Bitcoin fell below $23,000 today in a new 52-week low during early trading hours representing a 67% downturn from the all-time high of $69,000 causing panic across the broader market. What happened?
Earlier this year, Terraform Labs, the startup team behind the Terra ecosystem and the USDT Stablecoin, announced it would acquire $10 billion worth of bitcoin to back its stablecoin reserves. This effort quickly failed and bitcoin was dumped onto the market while participants of the Terra ecosystem watched their wealth disappear.
Then, this past Friday it was reported that the stock market had experienced its worst week this year since January with the Dow Jones down 900 points causing futures contracts to drastically dip over the weekend.

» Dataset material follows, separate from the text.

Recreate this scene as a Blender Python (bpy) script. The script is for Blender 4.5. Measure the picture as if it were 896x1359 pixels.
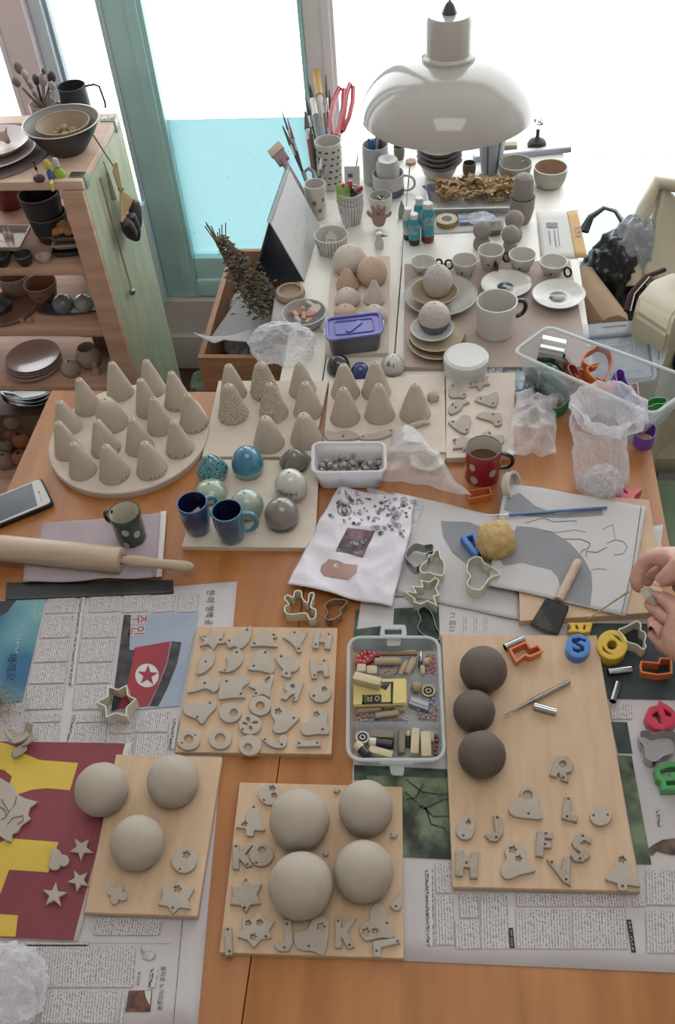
WORLD = 4.2; FILL = 8; FILMA = '#aec4c6'; FILMB = '#cfd9da'
import bpy,bmesh,math,random
from math import sin,cos,pi,atan2,hypot
from mathutils import Vector,Matrix,noise
from mathutils.geometry import tessellate_polygon
for o in list(bpy.data.objects): bpy.data.objects.remove(o)
S = bpy.context.scene; C = S.collection
# ---------------------------------------------------------------- camera
F = 1265.0; CX,CY = 448.0,679.5; EYE = Vector((0,0,1.84))
_D = Vector((560-CX,1850-CY,F)).normalized()
_Y = Vector((618-CX,-705-CY,F)); _Y = (_Y-_D*_Y.dot(_D)).normalized()
_Z = -_D; _X = _Y.cross(_Z)
cam = bpy.data.cameras.new('camera'); camo = bpy.data.objects.new('camera',cam); C.objects.link(camo)
cam.sensor_fit = 'VERTICAL'; cam.sensor_height = 36; cam.lens = F/1359*36; cam.clip_start = .02
# columns: camera right / up / back expressed in world axes
right = Vector((_X.x,_Y.x,_Z.x)); down = Vector((_X.y,_Y.y,_Z.y)); fwd = Vector((_X.z,_Y.z,_Z.z))
M3 = Matrix((right,-down,-fwd)).transposed()
camo.matrix_world = Matrix.Translation(EYE) @ M3.to_4x4()
S.camera = camo
# ---------------------------------------------------------------- light and exposure
S.view_settings.view_transform = 'Standard'; S.view_settings.look = 'None'
S.view_settings.gamma = 1; S.view_settings.use_curve_mapping = False
S.view_settings.exposure = 0.0
w = bpy.data.worlds.new('sky'); S.world = w; w.use_nodes = True
w.node_tree.nodes['Background'].inputs[0].default_value = (0.93,0.98,1.0,1)
w.node_tree.nodes['Background'].inputs[1].default_value = WORLD
def area(name,loc,rot,sx,sy,power,col,portal=False):
    l = bpy.data.lights.new(name,'AREA'); l.shape = 'RECTANGLE'; l.size = sx; l.size_y = sy; l.energy = power; l.color = col
    if portal: l.cycles.is_portal = True
    o = bpy.data.objects.new(name,l); C.objects.link(o); o.location = loc; o.rotation_euler = rot
    o['kind'] = 'structure'; return o
area('window_daylight',(0,2.42,1.4),(-pi/2,0,0),4.2,2.3,1,(1,1,1),True)
area('ceiling_fill',(.1,.35,2.46),(0,0,0),1.2,.9,FILL,(1,.95,.88))  # soft fill added under the ceiling to brighten the room, not a known lamp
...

Traditional market fears can easily be attributed to the upcoming Federal Open Market Committee (FOMC) meeting coming up this Wednesday where the Federal Reserve is expected to continue raising rates, which ultimately pressures the entire economy as uncontrollable levels of debts become harder to sustain and debt becomes more expensive.
On Sunday, cryptocurrency exchange Celsius Network announced that it would pause all withdrawals, swaps and transfers from the platform to “stabilize liquidity and operations.” Celsius had invested a large amount of its holdings in the aforementioned Terra ecosystem and was largely affected by its collapse. Nansen, an on-chain analytics company, reported an outflow of $420 million during the depegging event of UST as Celsius scrambled between May 7 – May 10.
As a result of current market conditions, the largest corporate holder of bitcoin MicroStrategy may soon need to further collateralize a $205 million bitcoin-backed loan it took out last month. At the time, it was reported that the company could be margin called if bitcoin fell below $21,000 unless it was to further collateralize the loan.
A loss of institutional trust combined with intensifying market fears has caused a cascading depletion of market cap as financial markets bleed.